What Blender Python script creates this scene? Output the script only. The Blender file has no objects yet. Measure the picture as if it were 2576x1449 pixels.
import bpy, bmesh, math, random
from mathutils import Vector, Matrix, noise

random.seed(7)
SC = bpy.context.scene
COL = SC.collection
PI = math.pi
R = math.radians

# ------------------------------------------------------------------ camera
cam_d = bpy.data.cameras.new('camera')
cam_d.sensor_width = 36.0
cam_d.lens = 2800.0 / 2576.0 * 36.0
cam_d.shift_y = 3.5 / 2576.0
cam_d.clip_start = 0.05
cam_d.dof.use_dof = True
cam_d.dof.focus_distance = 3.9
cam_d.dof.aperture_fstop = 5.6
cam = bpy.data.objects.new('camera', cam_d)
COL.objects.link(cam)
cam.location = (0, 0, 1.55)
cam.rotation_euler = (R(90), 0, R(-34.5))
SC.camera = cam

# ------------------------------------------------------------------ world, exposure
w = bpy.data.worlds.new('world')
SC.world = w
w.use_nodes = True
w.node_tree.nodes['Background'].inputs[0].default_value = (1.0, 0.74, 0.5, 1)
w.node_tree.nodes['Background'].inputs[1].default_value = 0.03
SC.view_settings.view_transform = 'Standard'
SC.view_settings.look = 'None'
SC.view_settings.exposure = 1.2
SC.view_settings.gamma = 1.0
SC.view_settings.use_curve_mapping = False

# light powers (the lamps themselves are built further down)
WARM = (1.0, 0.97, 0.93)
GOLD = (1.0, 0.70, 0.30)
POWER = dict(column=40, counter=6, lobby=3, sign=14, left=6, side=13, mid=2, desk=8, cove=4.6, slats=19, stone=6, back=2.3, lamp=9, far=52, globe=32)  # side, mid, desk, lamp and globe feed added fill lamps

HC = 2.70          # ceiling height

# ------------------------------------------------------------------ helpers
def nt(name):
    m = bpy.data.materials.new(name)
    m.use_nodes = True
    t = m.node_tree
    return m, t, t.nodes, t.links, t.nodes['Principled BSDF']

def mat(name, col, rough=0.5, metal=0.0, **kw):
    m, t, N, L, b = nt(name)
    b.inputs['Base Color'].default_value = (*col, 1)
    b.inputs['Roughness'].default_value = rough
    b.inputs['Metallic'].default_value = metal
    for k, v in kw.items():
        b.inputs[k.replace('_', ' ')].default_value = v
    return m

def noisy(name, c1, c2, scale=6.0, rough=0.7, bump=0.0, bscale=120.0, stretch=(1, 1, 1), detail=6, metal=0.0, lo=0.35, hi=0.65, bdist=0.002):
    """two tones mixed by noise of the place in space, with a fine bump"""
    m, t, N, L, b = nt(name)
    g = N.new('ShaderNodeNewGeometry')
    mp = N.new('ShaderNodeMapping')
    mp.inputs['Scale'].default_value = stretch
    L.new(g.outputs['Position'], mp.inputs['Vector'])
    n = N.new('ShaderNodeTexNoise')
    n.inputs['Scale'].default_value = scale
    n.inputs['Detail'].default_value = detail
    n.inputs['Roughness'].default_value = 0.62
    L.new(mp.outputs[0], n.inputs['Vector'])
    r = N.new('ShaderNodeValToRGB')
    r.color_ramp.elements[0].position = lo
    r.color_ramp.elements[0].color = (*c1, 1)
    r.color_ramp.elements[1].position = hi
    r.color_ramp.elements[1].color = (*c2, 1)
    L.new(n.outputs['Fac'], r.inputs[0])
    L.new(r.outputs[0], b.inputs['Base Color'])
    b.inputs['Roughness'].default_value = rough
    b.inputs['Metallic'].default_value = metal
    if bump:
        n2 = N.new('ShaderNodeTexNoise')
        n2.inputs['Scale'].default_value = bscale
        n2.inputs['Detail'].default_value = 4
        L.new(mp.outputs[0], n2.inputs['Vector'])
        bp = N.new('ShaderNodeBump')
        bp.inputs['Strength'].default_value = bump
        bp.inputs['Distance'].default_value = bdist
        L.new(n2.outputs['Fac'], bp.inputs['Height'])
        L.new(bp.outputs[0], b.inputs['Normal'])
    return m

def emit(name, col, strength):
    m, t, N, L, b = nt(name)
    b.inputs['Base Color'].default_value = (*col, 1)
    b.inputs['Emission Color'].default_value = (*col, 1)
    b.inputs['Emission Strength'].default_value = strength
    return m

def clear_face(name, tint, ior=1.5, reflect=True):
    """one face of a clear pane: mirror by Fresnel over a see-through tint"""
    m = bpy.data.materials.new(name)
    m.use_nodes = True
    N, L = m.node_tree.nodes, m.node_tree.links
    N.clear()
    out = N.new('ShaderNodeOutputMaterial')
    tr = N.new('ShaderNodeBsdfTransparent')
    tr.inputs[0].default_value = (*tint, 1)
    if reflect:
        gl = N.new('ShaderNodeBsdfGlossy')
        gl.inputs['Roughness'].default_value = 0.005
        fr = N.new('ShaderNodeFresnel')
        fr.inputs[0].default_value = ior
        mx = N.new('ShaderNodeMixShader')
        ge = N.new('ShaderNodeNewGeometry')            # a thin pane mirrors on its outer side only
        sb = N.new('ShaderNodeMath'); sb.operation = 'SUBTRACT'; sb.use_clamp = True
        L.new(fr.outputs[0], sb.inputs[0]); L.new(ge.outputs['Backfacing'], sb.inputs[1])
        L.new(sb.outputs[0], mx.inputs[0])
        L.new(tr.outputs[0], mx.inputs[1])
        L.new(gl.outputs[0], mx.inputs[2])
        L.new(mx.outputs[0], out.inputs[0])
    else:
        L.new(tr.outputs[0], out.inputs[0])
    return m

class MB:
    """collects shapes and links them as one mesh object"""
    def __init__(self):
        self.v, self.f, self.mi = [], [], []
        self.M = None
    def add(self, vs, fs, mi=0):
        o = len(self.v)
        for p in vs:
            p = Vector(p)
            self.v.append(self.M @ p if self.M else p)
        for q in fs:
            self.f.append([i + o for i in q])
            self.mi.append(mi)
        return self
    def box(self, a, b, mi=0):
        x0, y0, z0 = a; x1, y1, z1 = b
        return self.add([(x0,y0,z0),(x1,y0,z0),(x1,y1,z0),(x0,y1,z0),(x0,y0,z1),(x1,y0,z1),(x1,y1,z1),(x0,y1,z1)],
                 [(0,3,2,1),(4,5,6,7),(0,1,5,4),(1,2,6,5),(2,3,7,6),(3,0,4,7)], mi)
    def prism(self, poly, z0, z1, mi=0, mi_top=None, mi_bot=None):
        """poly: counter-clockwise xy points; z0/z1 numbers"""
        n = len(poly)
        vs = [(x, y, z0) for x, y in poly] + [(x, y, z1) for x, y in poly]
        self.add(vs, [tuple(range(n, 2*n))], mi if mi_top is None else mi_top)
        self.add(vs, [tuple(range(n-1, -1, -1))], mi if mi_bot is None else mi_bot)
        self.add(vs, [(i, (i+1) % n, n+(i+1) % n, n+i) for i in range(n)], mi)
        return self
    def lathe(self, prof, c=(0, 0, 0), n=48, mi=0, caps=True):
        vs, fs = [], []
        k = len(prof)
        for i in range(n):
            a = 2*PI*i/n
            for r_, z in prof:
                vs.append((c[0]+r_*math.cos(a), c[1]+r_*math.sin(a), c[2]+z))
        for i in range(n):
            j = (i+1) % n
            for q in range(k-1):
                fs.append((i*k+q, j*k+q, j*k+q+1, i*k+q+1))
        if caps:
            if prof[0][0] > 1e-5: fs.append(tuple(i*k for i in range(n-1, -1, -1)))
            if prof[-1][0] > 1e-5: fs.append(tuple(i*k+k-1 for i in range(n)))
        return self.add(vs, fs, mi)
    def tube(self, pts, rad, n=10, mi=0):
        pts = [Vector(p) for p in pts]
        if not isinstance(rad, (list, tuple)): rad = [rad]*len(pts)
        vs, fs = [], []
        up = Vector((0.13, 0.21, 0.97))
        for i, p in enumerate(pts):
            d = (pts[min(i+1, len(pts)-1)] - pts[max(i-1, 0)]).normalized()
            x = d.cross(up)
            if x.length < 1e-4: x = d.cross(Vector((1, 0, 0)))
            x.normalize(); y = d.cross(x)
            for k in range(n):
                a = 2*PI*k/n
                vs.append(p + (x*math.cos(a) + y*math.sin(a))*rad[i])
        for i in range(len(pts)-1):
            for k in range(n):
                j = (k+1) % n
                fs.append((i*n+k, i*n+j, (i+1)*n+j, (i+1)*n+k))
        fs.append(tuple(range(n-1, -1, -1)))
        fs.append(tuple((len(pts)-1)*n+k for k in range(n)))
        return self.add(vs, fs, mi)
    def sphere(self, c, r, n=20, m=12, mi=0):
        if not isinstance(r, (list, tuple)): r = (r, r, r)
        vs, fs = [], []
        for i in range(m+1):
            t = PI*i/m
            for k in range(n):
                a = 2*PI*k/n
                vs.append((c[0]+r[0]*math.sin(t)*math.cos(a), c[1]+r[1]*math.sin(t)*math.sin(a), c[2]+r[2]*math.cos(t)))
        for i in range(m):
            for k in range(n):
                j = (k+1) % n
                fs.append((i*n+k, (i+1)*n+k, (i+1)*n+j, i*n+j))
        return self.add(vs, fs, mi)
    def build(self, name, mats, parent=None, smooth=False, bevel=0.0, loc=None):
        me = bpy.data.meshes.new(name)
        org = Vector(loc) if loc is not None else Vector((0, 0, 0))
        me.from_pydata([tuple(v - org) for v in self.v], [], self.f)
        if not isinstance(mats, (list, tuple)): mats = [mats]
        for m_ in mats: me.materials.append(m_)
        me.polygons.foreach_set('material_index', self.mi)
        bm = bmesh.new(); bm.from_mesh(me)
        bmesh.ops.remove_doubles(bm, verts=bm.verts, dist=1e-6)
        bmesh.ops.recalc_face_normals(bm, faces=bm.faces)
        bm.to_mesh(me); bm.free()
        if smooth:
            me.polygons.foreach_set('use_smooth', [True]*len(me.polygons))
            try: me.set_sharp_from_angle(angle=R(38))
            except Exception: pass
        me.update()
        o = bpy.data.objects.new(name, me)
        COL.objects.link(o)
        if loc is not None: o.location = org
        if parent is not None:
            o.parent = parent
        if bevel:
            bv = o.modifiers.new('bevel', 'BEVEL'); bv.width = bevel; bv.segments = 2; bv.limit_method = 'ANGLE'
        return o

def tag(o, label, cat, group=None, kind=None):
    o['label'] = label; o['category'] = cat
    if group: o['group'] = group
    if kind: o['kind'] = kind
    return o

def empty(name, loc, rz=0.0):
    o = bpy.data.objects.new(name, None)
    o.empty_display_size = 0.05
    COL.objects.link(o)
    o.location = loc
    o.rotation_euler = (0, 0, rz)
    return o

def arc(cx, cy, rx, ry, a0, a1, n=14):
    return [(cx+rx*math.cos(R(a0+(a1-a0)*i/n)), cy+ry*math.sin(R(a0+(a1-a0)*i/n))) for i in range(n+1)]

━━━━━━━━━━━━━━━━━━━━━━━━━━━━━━

• _WHAT YOU ARE ASKED TO DO_
Return nothing but the lines from the start of the listing above through the line containing "from mathutils import Vector, Matrix, noise", exactly as given.

• _RESULT OF THE TASK_
What Blender Python script creates this scene? Output the script only. The Blender file has no objects yet. Measure the picture as if it were 2576x1449 pixels.
import bpy, bmesh, math, random
from mathutils import Vector, Matrix, noise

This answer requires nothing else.